Although the circular seating plan gives the perception of unity, the Members sit as individuals. This individuality can be daunting for some Members, especially newly elected Members of the Legislative Assembly (MLAs) who are still trying to find their way. There are no party affiliations to create an instant bond – each Member is on his or her own.

The Legislative Library can serve as a meeting place for Members to congregate and ‘discover familiarity.’ Most MLAs have visited libraries in their home communities or spent time in study carrels at school. In the first few days after an election, the Members are introduced to the Caucus Room, the Chamber, the Committee Rooms, their offices, and several other unfamiliar surroundings. The Library offers a sense of familiarity, even if this is their first time visiting the Legislative Library at the Legislature.

The Library’s location within the Precinct gives testimony to this purpose. In the Northwest Territories, the Library is situated directly beneath the Caucus Room; gatherings and discussions held there may be continued in the Library in a much less formal manner. The Caucus Room mimics the Chamber in its circular design. It is smaller than the Chamber, but still has enough room for all the Members to participate in discussion. In a Consensus government, the Caucus Room is where Members debate the strategic directions and important emerging issues relevant to the Territory and its citizens.

Directly below the Caucus Room, the Library offers the opportunity for Members, should they wish, to conduct interviews in a space that makes them feel comfortable.
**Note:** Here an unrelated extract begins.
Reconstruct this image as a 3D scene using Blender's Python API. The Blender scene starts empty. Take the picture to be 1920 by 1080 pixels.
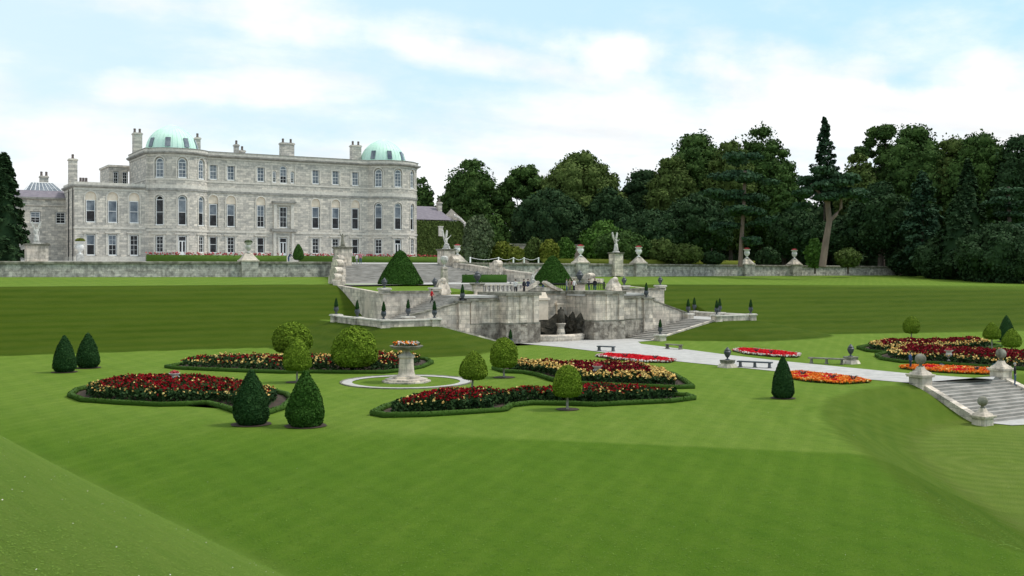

Many times the interview or speech given from the library location tends to be longer than average, such as a recorded message for an opening address to a conference or an expression of appreciation for a function to which the Member unfortunately could not attend. The backdrop of the Library adds a sense of warmth to the statement.
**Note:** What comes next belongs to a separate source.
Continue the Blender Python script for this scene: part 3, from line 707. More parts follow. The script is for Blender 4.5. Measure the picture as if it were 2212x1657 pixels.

In Nunavut, the Library is located on the top floor of the Precinct. Regular Members from the first floor and Cabinet Ministers from the second floor will routinely drop by the Library when visiting the Office of the Clerk. The atmosphere in the Library is relaxed and welcoming. Visitors will often begin by taking a glance at the “New Arrivals” shelf at the front door before proceeding to the reference desk or the collection. Some prefer to come through the back entrance to take advantage of the reading area which looks over the western end of the city.
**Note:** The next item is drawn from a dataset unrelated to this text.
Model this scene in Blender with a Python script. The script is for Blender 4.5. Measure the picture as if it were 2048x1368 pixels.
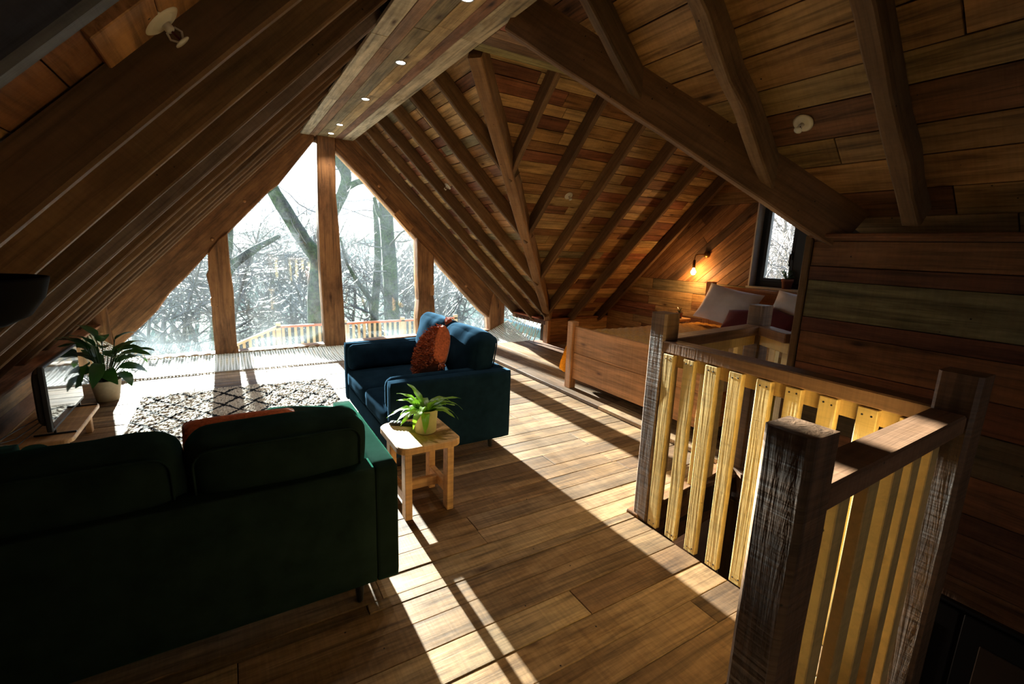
import bpy, math, random
from mathutils import Vector, Matrix, noise
V = Vector
random.seed(7)
for _o in list(bpy.data.objects):
    bpy.data.objects.remove(_o)
SC = bpy.context.scene
COL = SC.collection

# ---------------------------------------------------------------- camera, sky, sun, exposure
H = 1.65
cam_d = bpy.data.cameras.new('camera')
cam = bpy.data.objects.new('camera', cam_d)
COL.objects.link(cam)
R_ = ((0.857123, -0.513944, 0.034671), (-0.072831, -0.187543, -0.979553), (0.509938, 0.837072, -0.198178))   # rows: camera right, down, forward
right, down, fwd = V(R_[0]).normalized(), V(R_[1]), V(R_[2]).normalized()
down = fwd.cross(right).normalized()
right = down.cross(fwd).normalized()
m = Matrix((right, -down, -fwd)).transposed().to_4x4()
m.translation = (0, 0, H)
cam.matrix_world = m
cam_d.sensor_width = 36
cam_d.lens = 931 / 2048 * 36
cam_d.clip_start = 0.02
cam_d.clip_end = 600
SC.camera = cam

SUN_ELEV = math.radians(11.5)
SUN_STRENGTH = 30.0
SKY_STRENGTH = 1.3
SC.view_settings.view_transform = 'Standard'
SC.view_settings.look = 'None'
SC.view_settings.gamma = 1
SC.view_settings.use_curve_mapping = False
SC.view_settings.exposure = 1.36
SC.cycles.use_denoising = True
SC.cycles.max_bounces = 10
SC.cycles.diffuse_bounces = 5
SC.cycles.transparent_max_bounces = 24
SC.cycles.sample_clamp_indirect = 6

W = bpy.data.worlds.new('sky')
SC.world = W
W.use_nodes = True
nt = W.node_tree
nt.nodes.clear()
out = nt.nodes.new('ShaderNodeOutputWorld')
bg = nt.nodes.new('ShaderNodeBackground')
tc = nt.nodes.new('ShaderNodeTexCoord')
sep = nt.nodes.new('ShaderNodeSeparateXYZ')
rmp = nt.nodes.new('ShaderNodeValToRGB')
rmp.color_ramp.elements[0].position = 0.0
rmp.color_ramp.elements[0].color = (0.95, 0.97, 1.0, 1)
rmp.color_ramp.elements[1].position = 0.7
rmp.color_ramp.elements[1].color = (0.42, 0.62, 0.95, 1)
bg.inputs[1].default_value = SKY_STRENGTH
nt.links.new(tc.outputs['Generated'], sep.inputs[0])
nt.links.new(sep.outputs['Z'], rmp.inputs[0])
nt.links.new(rmp.outputs[0], bg.inputs[0])
nt.links.new(bg.outputs[0], out.inputs[0])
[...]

The library materials not only make a pleasant and inviting backdrop; they also serve a function. The Members are welcome to sit and read periodicals on local news from their home communities, and there are also reports and research papers on different subjects of interest to better inform the Members.

Research is an important task, and an unfortunate reality of the north is that not all government departments have libraries. The Legislative Library fills that role when called upon. All Members may take advantage of the resources maintained by the Library. Annual reports, strategic frameworks, and topical documentation going back decades are included within the Library’s collection. These resources are utilized by the Library staff to respond to in-depth reference questions, and to participate in research conducted by the Research Unit of the Assembly. With a limited number of Assembly staff to assist the Members, partnerships amongst the Units are necessary to achieve the desired results.

The information provided to the Members from Research Division and the Library may be presented to the House in the language the Member chooses. In Nunavut, the content may be delivered in English, French, Inuinnaqtun, or Inuktitut. The Northwest Territories provides the right for Members to speak in these same four tongues plus North and South Slavey, Cree, Chipewyan, Gwich’in, Inuvialuktun, and Tłı̨chǫ. The Library makes every effort to acquire, and to make accessible, materials in these official languages (among others) for the benefit of the Members and the people of the northern territories, although translation services are offered through other departments.

The Library is steeped in tradition but is also evolving for the future. Assembly staff are working with the Library to combat the great distances between communities. Community engagement through visits during the Committee schedule is an integral part of Consensus government. The Library is continuously developing ways for the Committee members to access the information resources required to meet the communities’ and the Members’ needs.

The legislative libraries within Canada’s northern territories’ Consensus style government precincts reflect the openness and the cooperation associated with this method of governance. Like the people the Members represent, the Libraries are retaining much of the northern traditions as possible while keeping an eye on the future and the developments yet to come.